To explain: The reason behind the probability, $P\left(r\ge 2\right)$, being equal to $1-P\left(r=0\right)-P\left(r=1\right)$.

Answer to Problem 22P

Solution: The probability, $P\left(r\ge 2\right)$, is equal to $1-P\left(r=0\right)-P\left(r=1\right)$ because $r\ge 2$ contains all the possible outcomes, excluding $r=0$ and r = 1.

Explanation of Solution

Given: Consider r to be a binomial random variable that represents the number of all successes out of n trials.

Calculation: The probability of r greater than or equal to 2 can be written as:

$\begin{array}{c}P\left(r\ge 2\right)=1-P\left(r<2\right)\\ =1-\left[P\left(r=0\right)+P\left(r=1\right)\right]\end{array}$

Or,

$P\left(r\ge 2\right)=P\left(r=2\right)+P\left(r=3\right)+\mathrm{...}+P\left(r=n\right)$

From the above, it is clear that the probability of $r\ge 2$ contains all the possible outcomes, excluding $r=1\text{ and }r=2$. Thus:

$P\left(r\ge 2\right)=1-P\left(r=0\right)-P\left(r=2\right)$

To determine

To explain: The reason behind the probability, $P\left(r\ge m\right)$, being equal to $1-P\left(r=0\right)-P\left(r=1\right)-\mathrm{...}-P\left(m-1\right)$ for $1\le m\le n$.

Answer to Problem 22P

Solution: The probability, $P\left(r\ge m\right)=1-\left[P\left(r=0\right)+P\left(r=1\right)+\mathrm{...}+P\left(r=m-1\right)\right]$, because $r\ge m$ contains all the possible outcomes, excluding $r=0$ to $r=m-1$.

Explanation of Solution

Given Consider r to be a binomial random variable that represents the number of all successes out of n trials.
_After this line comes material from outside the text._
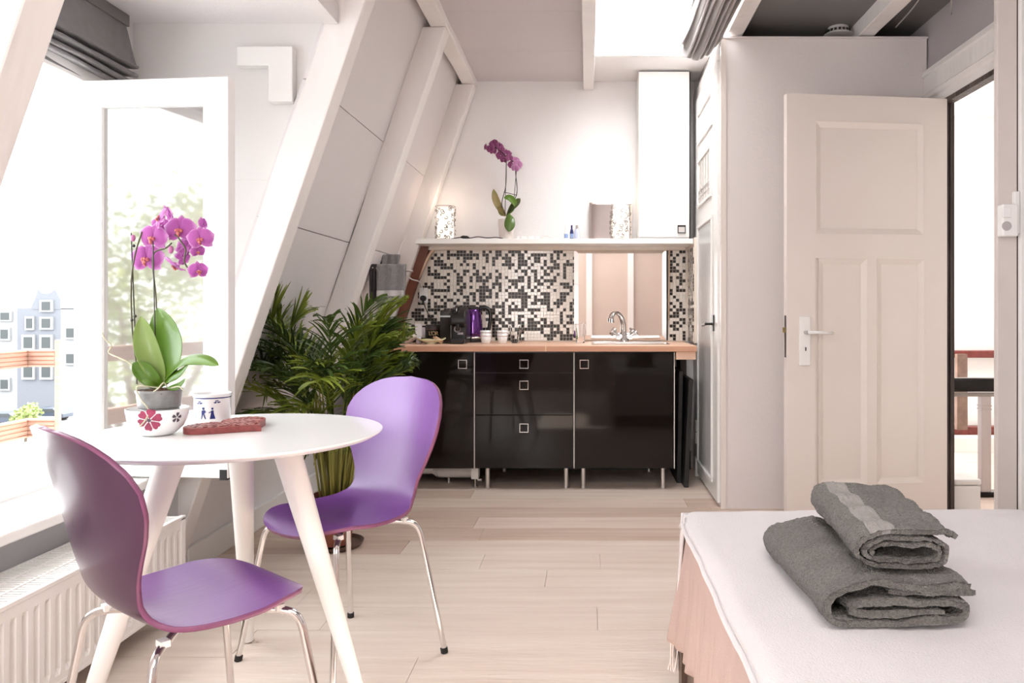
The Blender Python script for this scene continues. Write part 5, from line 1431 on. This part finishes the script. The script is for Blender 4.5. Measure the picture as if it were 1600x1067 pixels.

Calculation: The probability of r greater than or equal to m can be written as:

$\begin{array}{c}P\left(r\ge m\right)=1-P\left(r<m\right)\\ =1-\left[P\left(r=0\right)+P\left(r=1\right)+\mathrm{...}+P\left(r=m-1\right)\right]\end{array}$

Or,

$P\left(r\ge m\right)=P\left(r=m\right)+P\left(r=m+1\right)$

From the above, it is clear that the probability of $r\ge m$ contains all the possible outcomes, excluding $r=0,r=1,\mathrm{....},r=m-1$. Thus, $P\left(r\ge 2\right)=1-P\left(r=0\right)-P\left(r=1\right)\mathrm{....}-P\left(r=m-1\right)$.